This image from a video broadcast by the Aljazeera network shows a man identified as Wassef Ali Hassoun, a U.S. Marine whom Iraqi militants claim to have captured.

NATO summit

In Istanbul, NATO leaders on Sunday night convened their first summit since the Iraq war and prepared to approve an agreement to train and equip Iraq’s fledgling security forces.

White House officials described the anticipated agreement as a significant step after more than a year of deep division within the alliance over the war in Iraq.

But it also represented a serious reduction in expectations by the Bush administration, which had originally hoped NATO countries would be willing to put troops on the ground, as they have in Afghanistan.

The administration official said details including how many forces NATO would train, and how much of that training might occur outside Iraq, was still under discussion.

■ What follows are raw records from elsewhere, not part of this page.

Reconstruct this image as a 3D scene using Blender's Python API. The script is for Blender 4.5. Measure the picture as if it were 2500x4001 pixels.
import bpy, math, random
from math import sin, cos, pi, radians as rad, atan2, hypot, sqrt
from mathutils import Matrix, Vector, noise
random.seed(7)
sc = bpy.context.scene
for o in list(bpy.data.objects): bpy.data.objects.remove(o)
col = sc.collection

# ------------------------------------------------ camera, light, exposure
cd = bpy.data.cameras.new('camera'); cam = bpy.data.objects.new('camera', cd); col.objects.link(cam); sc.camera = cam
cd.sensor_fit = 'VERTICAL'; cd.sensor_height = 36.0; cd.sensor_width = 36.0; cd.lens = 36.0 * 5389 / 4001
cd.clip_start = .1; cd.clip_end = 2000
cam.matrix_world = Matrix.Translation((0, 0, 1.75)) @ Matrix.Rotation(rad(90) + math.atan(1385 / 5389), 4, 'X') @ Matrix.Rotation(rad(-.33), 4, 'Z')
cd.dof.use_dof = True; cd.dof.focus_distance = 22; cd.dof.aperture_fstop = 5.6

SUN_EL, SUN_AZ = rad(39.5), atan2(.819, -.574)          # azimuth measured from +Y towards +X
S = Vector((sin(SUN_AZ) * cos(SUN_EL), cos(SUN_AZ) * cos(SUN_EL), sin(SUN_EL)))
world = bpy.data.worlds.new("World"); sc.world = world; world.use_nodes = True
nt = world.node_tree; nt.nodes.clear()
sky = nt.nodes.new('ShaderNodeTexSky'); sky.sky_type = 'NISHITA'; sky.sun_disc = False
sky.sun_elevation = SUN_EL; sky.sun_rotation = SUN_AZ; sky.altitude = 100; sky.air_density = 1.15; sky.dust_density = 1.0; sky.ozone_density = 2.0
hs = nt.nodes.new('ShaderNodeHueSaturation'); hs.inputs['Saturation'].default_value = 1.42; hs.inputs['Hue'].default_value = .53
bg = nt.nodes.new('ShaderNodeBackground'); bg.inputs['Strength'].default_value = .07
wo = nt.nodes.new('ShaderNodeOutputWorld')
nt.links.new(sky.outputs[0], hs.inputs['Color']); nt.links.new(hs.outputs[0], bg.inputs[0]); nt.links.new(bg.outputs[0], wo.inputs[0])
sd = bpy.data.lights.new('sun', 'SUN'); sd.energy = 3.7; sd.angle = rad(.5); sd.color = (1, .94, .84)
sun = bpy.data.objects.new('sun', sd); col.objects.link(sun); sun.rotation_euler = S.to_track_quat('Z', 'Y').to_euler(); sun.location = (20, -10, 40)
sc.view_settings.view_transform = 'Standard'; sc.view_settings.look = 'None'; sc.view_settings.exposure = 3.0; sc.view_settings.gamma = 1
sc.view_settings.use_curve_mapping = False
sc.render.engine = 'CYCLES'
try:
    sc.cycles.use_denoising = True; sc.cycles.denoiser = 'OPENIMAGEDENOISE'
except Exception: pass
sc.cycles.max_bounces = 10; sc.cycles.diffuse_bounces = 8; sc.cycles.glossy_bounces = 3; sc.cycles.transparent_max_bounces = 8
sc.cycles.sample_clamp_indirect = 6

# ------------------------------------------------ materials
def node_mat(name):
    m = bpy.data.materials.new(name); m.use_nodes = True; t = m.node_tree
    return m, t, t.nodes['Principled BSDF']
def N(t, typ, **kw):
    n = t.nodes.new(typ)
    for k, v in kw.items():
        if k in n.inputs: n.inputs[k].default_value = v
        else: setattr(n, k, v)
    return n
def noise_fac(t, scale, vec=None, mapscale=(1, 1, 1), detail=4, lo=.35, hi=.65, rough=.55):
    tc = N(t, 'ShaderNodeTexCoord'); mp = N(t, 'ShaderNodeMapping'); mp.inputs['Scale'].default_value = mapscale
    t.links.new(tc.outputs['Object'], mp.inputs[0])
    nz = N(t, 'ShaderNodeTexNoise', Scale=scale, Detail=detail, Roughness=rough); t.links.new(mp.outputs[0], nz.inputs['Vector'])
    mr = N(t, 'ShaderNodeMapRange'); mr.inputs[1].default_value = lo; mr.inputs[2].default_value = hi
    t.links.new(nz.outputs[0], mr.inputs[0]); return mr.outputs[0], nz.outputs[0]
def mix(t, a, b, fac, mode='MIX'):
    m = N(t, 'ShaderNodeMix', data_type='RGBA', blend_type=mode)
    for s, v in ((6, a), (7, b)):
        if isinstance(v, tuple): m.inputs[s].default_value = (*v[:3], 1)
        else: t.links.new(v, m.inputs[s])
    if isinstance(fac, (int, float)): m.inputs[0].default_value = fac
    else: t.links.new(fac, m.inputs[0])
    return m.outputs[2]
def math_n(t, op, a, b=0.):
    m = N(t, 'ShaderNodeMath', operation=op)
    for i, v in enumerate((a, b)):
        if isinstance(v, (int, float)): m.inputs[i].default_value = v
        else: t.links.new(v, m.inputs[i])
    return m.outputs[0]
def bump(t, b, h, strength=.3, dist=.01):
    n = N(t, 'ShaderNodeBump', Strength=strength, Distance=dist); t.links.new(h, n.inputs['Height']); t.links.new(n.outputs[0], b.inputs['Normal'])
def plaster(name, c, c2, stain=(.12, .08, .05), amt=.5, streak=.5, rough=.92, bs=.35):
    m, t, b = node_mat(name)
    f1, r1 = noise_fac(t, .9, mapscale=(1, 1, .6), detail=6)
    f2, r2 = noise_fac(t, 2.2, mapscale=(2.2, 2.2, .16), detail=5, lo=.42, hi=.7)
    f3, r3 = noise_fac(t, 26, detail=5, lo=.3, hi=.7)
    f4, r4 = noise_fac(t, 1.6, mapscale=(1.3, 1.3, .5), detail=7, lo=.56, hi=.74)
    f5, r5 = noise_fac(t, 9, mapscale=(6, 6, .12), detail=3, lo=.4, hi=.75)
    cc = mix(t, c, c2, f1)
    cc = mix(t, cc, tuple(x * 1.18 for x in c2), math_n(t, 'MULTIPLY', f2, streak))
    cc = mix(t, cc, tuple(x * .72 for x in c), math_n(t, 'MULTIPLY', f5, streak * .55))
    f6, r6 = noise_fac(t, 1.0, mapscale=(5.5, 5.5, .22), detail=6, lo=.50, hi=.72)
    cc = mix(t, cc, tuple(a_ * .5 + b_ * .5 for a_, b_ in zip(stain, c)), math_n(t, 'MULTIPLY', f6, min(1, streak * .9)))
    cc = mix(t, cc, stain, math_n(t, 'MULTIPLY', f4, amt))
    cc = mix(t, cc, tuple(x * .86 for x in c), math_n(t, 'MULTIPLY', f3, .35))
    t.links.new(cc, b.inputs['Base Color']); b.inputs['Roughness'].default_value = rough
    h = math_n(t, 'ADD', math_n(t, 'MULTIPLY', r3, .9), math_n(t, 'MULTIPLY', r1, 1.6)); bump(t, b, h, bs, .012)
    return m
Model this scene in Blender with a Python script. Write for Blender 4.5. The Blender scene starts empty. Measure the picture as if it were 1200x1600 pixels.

The U.S.-led coalition transferred sovereignty to an interim Iraqi government two days early Monday in a surprise move that apparently caught insurgents off guard, averting a feared campaign of attacks to sabotage the highly symbolic step toward self-rule. Legal documents transferring sovereignty were handed over by U.S. governor L. Paul Bremer to chief justice Mahdi al-Mahmood in a small ceremony attended by about a half dozen Iraqi and coalition officials in the heavily guarded Green Zone. Bremer took charge in Iraq about a year ago.

In recent weeks, Bush administration officials have lowered expectations for the summit, recognizing that NATO allies were unable to commit troops to Iraq because of existing commitments to Afghanistan and opposition in their own countries.

The leaders of NATO’s 26 members met for a formal dinner Sunday night and were scheduled to hold working meetings today and Tuesday — the day before the United States was scheduled to return national sovereignty to Iraq.

Model of democracy

Bush spent the first half of the day with Turkish leaders in the capital, Ankara, where he placed a wreath at the mausoleum of Kemal Ataturk, the founder of the modern, secular Turkish state.

Throughout his visit, the president has praised Turkey as a secular yet Muslim nation, the kind of democracy he hopes other nations, including Iraq, will emulate.

“I appreciate so very much the example your country has set on how to be a Muslim country and at the same time, a country which embraces democracy and rule of law and freedom,” Bush said as he met with Turkish Prime Minister Tayyip Erdogan in Ankara.

Bush administration officials described the summit as marking a new stage in the alliance’s history. Until recently NATO considered its mission of defending Europe and North America to mean it would not act outside those continents.

But nearly three years after the Sept. 11, 2001, attacks, U.S. officials say the alliance now agrees that defending itself means addressing threats that arise outside of its traditional geographic sphere of influence.